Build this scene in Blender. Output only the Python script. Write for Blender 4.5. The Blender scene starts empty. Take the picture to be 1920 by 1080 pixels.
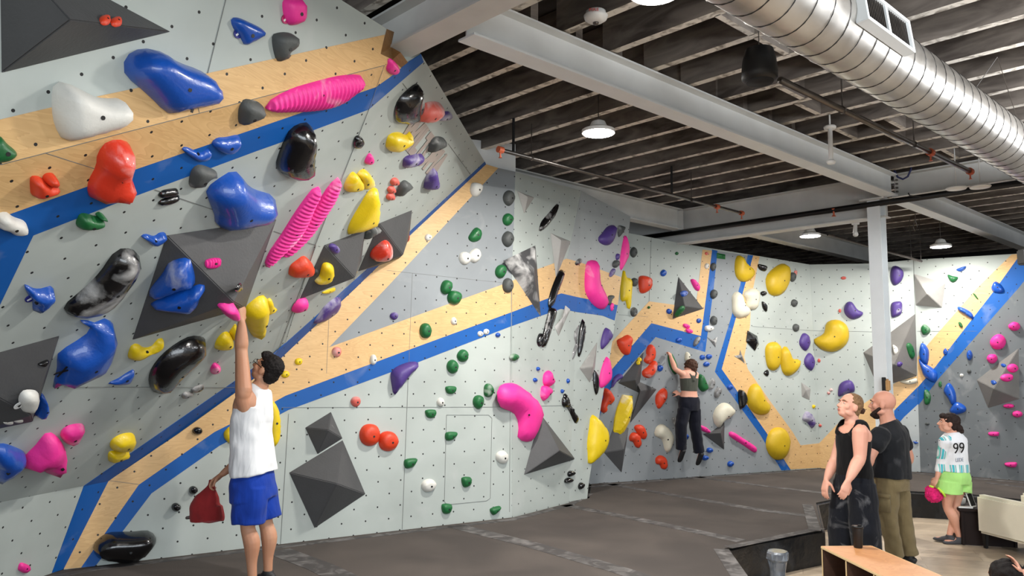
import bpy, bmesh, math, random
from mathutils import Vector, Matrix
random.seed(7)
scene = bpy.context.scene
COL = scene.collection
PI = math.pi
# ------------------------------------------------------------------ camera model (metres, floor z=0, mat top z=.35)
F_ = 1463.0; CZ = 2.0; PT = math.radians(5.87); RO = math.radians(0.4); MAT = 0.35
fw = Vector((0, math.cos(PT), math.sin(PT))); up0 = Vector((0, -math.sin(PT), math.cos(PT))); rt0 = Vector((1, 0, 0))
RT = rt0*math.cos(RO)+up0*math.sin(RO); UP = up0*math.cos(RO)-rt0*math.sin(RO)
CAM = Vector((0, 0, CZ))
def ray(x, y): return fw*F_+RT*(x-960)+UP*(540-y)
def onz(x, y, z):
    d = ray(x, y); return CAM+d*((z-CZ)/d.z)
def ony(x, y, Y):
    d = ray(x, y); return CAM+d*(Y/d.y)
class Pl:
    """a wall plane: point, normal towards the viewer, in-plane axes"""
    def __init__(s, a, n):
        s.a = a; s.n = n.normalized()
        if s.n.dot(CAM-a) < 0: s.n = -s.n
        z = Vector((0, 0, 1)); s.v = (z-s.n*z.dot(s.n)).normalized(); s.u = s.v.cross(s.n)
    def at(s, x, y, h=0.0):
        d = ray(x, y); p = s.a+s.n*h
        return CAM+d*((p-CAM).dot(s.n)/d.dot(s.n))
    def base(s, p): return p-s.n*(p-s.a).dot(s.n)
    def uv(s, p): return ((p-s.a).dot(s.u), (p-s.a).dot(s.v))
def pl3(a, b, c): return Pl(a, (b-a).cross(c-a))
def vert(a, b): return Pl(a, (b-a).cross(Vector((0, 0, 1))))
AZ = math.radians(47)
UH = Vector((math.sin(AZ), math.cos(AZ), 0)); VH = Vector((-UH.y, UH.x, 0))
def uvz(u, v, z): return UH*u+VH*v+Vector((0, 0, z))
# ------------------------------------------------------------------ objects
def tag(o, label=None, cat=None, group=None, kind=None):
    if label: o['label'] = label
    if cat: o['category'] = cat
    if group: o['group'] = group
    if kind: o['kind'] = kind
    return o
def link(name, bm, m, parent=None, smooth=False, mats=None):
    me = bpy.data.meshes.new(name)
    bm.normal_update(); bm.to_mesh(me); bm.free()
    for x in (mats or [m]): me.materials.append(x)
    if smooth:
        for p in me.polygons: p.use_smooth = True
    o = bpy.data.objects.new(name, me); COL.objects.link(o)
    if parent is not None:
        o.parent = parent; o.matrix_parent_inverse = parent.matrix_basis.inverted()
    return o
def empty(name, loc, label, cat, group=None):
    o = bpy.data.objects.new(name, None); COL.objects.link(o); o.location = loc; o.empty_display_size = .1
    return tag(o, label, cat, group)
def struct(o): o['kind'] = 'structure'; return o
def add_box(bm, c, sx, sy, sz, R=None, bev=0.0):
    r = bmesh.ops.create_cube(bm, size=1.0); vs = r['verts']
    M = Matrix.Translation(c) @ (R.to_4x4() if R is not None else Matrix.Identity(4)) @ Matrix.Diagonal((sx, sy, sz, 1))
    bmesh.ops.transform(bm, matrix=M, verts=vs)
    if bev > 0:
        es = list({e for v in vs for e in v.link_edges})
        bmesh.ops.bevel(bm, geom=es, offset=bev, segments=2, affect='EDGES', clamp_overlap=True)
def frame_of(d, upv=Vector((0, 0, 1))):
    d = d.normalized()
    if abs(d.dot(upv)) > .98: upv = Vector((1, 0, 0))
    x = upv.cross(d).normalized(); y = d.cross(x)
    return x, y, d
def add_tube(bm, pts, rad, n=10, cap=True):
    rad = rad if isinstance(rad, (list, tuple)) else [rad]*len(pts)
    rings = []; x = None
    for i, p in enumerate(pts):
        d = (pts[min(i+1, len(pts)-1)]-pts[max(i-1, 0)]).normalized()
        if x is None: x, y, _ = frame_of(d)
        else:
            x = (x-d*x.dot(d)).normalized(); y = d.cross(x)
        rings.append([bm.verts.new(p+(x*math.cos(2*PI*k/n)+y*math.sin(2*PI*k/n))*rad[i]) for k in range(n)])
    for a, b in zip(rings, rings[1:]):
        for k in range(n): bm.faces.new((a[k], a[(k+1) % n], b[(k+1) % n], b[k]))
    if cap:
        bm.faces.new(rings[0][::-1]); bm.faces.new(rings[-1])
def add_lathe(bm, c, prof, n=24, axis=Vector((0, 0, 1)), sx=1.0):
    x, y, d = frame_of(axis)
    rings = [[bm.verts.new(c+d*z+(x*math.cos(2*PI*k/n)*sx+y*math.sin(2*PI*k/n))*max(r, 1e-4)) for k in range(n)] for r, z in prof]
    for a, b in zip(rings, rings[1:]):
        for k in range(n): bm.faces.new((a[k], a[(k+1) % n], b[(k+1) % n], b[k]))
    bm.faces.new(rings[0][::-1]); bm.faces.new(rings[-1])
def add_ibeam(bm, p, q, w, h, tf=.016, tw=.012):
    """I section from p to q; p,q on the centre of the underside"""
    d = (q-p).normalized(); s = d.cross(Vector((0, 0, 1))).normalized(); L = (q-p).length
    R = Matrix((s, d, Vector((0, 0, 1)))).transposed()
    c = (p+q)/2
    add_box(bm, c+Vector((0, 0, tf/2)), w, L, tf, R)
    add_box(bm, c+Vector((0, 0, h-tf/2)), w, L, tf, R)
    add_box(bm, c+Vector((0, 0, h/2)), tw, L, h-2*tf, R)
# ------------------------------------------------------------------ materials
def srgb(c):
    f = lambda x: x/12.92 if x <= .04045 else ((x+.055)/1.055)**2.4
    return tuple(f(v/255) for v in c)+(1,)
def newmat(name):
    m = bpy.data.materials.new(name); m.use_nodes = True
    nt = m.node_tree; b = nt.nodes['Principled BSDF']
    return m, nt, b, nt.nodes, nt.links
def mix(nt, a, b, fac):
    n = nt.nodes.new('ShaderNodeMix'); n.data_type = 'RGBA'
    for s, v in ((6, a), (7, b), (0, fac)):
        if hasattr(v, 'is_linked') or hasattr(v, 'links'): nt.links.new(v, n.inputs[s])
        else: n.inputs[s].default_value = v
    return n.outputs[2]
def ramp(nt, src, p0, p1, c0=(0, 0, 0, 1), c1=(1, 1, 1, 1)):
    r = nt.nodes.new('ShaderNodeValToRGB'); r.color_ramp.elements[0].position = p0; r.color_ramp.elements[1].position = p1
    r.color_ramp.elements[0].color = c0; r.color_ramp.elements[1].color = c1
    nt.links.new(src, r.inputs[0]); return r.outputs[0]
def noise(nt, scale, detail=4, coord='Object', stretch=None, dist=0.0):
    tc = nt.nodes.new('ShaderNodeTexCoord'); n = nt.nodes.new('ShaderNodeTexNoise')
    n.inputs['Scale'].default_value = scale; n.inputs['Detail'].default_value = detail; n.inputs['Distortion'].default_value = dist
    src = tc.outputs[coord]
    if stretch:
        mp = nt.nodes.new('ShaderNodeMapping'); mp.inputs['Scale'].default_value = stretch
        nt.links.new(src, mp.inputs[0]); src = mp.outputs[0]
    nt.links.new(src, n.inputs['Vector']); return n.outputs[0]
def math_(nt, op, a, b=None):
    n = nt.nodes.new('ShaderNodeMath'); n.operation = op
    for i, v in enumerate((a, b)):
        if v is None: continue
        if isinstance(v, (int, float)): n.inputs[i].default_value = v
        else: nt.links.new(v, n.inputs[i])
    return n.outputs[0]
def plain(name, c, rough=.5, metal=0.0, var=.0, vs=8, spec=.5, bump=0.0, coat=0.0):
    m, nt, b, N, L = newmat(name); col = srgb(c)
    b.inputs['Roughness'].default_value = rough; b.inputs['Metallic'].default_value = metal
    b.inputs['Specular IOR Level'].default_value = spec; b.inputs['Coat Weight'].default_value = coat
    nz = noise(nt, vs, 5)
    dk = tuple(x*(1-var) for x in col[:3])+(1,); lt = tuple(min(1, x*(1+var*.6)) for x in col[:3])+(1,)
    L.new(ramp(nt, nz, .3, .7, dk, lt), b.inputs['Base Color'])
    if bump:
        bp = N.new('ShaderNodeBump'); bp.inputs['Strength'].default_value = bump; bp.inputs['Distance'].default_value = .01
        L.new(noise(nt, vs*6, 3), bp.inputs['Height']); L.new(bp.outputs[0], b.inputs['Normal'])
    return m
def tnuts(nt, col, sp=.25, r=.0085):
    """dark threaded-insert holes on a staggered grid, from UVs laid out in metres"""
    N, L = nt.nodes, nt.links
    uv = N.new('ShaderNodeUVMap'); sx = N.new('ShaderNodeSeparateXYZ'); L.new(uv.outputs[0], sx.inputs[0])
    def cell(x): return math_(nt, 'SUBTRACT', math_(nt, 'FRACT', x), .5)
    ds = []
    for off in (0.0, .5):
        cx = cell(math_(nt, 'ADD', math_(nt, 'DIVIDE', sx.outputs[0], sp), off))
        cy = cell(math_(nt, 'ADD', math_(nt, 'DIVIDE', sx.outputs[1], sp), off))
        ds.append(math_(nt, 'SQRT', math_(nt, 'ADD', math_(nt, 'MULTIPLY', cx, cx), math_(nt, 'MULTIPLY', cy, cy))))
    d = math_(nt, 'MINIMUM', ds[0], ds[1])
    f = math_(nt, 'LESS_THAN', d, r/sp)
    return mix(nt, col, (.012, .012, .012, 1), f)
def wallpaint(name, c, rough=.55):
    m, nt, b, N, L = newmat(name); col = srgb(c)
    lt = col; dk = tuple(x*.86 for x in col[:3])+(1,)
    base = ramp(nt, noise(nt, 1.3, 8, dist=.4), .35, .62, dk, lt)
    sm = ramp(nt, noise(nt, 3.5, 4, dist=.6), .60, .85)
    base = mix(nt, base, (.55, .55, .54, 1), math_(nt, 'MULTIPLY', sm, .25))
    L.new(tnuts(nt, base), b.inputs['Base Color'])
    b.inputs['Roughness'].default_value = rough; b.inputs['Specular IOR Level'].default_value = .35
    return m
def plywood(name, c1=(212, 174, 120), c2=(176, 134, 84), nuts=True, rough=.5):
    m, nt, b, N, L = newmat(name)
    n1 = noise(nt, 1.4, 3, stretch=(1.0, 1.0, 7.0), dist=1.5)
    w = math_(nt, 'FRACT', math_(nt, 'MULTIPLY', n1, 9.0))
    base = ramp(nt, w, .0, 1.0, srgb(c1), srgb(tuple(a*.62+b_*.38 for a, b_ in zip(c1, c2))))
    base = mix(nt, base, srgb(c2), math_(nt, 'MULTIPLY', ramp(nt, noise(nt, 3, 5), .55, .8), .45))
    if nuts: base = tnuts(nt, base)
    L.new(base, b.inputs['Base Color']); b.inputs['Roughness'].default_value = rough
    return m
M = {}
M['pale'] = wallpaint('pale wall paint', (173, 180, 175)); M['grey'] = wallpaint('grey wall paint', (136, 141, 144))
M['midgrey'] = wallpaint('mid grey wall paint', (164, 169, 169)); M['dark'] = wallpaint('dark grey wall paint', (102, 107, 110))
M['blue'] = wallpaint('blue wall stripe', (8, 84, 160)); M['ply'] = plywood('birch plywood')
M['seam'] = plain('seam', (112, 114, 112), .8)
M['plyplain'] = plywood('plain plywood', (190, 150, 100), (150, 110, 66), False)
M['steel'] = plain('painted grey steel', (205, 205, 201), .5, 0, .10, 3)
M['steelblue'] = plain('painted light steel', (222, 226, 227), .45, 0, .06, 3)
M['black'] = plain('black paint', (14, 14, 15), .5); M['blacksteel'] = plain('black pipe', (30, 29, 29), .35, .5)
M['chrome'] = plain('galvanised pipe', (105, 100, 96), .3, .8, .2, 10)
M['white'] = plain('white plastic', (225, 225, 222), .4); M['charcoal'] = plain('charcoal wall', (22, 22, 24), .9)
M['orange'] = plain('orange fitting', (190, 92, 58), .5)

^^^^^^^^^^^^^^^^

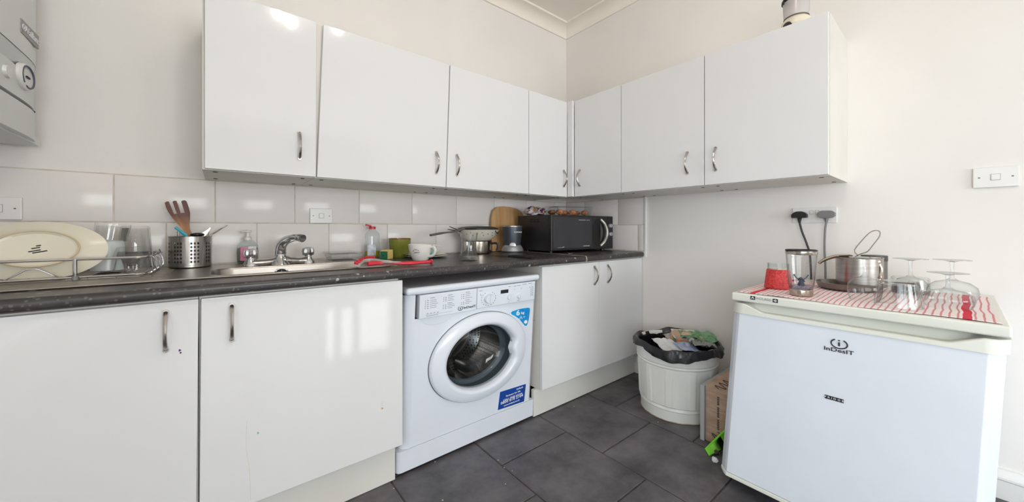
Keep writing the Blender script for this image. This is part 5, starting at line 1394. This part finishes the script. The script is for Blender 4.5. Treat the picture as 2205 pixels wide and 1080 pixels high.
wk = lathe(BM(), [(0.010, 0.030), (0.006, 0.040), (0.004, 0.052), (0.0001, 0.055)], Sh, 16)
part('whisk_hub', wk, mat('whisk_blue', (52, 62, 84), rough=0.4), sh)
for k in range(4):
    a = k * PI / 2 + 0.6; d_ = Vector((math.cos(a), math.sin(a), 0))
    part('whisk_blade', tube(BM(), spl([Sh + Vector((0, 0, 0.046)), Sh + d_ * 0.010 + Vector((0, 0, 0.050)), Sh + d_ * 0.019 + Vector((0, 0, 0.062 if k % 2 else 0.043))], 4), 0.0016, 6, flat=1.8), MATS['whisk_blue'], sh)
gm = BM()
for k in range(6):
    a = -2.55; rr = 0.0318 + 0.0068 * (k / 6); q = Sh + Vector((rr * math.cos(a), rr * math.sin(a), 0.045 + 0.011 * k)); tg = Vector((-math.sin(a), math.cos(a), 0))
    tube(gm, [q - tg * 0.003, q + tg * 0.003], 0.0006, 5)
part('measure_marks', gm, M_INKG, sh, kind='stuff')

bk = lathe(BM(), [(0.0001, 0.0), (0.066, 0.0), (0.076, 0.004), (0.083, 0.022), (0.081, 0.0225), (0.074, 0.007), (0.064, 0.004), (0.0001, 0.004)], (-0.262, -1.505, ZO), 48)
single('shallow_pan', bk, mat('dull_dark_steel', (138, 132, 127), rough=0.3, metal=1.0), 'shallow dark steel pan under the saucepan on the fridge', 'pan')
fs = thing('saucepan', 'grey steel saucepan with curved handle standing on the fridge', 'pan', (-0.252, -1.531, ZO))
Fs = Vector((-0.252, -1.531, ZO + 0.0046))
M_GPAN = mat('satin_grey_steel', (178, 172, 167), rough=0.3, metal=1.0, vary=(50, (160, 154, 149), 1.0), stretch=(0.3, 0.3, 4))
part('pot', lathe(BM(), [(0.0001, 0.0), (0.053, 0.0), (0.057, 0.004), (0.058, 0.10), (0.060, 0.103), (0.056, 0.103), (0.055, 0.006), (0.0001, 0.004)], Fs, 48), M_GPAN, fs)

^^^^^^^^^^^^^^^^

# TASK STATEMENT:
Start with the line that contains "Keep writing the" and end with the line that contains "part('measure_marks', gm, M_INKG, sh, kind='stuff')"; give those lines again exactly, and no others.

# THE OUTPUT:
Keep writing the Blender script for this image. This is part 5, starting at line 1394. This part finishes the script. The script is for Blender 4.5. Treat the picture as 2205 pixels wide and 1080 pixels high.
wk = lathe(BM(), [(0.010, 0.030), (0.006, 0.040), (0.004, 0.052), (0.0001, 0.055)], Sh, 16)
part('whisk_hub', wk, mat('whisk_blue', (52, 62, 84), rough=0.4), sh)
for k in range(4):
    a = k * PI / 2 + 0.6; d_ = Vector((math.cos(a), math.sin(a), 0))
    part('whisk_blade', tube(BM(), spl([Sh + Vector((0, 0, 0.046)), Sh + d_ * 0.010 + Vector((0, 0, 0.050)), Sh + d_ * 0.019 + Vector((0, 0, 0.062 if k % 2 else 0.043))], 4), 0.0016, 6, flat=1.8), MATS['whisk_blue'], sh)
gm = BM()
for k in range(6):
    a = -2.55; rr = 0.0318 + 0.0068 * (k / 6); q = Sh + Vector((rr * math.cos(a), rr * math.sin(a), 0.045 + 0.011 * k)); tg = Vector((-math.sin(a), math.cos(a), 0))
    tube(gm, [q - tg * 0.003, q + tg * 0.003], 0.0006, 5)
part('measure_marks', gm, M_INKG, sh, kind='stuff')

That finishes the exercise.